Short problem >>
Identify the lines holding "Python" and copy them.

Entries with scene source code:
|---|
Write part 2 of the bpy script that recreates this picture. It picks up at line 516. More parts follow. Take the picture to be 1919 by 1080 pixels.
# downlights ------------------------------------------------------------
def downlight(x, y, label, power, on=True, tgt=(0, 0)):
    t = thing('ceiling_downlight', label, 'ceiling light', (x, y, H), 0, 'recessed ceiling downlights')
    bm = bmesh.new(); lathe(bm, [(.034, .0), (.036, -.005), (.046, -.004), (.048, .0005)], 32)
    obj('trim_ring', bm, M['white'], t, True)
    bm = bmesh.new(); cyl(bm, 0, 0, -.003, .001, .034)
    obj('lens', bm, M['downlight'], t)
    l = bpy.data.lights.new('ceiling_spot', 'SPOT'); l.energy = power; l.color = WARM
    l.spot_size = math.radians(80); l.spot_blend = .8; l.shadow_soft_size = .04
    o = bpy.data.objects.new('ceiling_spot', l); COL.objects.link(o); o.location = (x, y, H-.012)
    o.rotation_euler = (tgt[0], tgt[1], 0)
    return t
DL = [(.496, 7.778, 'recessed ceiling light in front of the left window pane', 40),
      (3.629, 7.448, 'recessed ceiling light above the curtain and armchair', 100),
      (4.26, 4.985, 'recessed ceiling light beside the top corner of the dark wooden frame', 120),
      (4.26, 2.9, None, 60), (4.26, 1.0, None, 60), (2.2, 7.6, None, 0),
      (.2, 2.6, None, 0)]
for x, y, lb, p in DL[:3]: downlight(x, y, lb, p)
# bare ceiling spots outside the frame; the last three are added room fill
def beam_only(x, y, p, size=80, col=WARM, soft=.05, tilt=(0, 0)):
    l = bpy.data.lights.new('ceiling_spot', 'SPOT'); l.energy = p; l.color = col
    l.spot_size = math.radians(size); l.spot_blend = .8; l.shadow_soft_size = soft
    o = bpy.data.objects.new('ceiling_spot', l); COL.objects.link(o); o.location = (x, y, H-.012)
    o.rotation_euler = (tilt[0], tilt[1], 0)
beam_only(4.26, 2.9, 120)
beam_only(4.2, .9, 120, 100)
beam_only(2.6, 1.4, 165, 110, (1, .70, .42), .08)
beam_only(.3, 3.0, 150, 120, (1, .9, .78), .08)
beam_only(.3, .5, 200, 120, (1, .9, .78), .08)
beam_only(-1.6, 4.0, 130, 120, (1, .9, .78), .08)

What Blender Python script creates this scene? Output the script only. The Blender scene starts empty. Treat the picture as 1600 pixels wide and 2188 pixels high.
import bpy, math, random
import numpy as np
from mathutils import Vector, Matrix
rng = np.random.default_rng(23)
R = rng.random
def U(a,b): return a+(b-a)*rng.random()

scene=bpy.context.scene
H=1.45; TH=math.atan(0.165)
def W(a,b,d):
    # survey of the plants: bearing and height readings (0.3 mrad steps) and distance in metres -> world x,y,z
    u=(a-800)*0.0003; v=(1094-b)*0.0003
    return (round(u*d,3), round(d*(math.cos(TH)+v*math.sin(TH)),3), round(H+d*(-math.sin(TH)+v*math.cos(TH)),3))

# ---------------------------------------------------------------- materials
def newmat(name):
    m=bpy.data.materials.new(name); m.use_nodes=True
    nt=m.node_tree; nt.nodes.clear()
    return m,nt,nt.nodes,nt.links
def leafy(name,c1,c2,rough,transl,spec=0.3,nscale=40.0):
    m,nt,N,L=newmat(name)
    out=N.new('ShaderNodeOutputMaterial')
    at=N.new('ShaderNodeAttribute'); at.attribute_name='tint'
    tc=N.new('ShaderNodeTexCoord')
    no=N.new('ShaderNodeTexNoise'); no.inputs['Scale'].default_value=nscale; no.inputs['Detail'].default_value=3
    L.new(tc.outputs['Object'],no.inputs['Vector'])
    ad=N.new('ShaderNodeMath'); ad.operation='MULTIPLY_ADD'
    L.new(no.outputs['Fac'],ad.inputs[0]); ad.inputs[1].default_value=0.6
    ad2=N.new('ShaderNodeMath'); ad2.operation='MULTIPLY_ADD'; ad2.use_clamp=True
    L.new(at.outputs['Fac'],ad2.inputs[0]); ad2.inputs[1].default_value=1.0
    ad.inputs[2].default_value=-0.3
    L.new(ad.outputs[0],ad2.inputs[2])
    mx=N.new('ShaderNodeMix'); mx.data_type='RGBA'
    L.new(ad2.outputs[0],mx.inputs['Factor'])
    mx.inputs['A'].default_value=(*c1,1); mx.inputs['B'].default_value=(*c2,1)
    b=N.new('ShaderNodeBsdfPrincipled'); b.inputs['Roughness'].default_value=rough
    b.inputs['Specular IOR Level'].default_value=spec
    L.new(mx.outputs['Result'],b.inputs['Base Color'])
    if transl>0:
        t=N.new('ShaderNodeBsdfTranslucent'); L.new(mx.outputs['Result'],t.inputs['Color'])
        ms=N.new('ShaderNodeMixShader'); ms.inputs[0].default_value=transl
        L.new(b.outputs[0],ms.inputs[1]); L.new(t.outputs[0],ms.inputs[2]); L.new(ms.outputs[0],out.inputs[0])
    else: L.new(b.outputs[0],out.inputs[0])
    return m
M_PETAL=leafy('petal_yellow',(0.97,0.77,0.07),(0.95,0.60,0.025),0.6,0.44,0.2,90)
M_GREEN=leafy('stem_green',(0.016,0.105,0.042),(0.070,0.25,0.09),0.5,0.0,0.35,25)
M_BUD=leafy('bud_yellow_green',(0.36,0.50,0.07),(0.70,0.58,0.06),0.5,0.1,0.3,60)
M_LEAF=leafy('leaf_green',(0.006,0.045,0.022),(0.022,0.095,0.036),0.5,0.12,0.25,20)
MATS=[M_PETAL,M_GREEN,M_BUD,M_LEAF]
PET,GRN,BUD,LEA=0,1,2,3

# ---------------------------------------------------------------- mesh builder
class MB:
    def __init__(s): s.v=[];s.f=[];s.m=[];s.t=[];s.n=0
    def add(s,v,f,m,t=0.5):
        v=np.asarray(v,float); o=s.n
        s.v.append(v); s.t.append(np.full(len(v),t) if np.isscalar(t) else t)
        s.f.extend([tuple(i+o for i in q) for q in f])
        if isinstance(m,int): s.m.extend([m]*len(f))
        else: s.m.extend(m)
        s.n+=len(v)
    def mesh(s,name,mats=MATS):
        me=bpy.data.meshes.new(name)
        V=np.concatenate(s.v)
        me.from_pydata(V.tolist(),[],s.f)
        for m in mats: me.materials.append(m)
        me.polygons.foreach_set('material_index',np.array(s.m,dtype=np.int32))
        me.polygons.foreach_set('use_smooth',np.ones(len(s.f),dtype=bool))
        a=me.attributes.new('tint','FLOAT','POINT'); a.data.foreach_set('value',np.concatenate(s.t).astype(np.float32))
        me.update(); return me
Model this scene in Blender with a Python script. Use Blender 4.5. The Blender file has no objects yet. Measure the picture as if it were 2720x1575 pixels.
|---|
Expected answer >>
What Blender Python script creates this scene? Output the script only. The Blender scene starts empty. Treat the picture as 1600 pixels wide and 2188 pixels high.
Model this scene in Blender with a Python script. Use Blender 4.5. The Blender file has no objects yet. Measure the picture as if it were 2720x1575 pixels.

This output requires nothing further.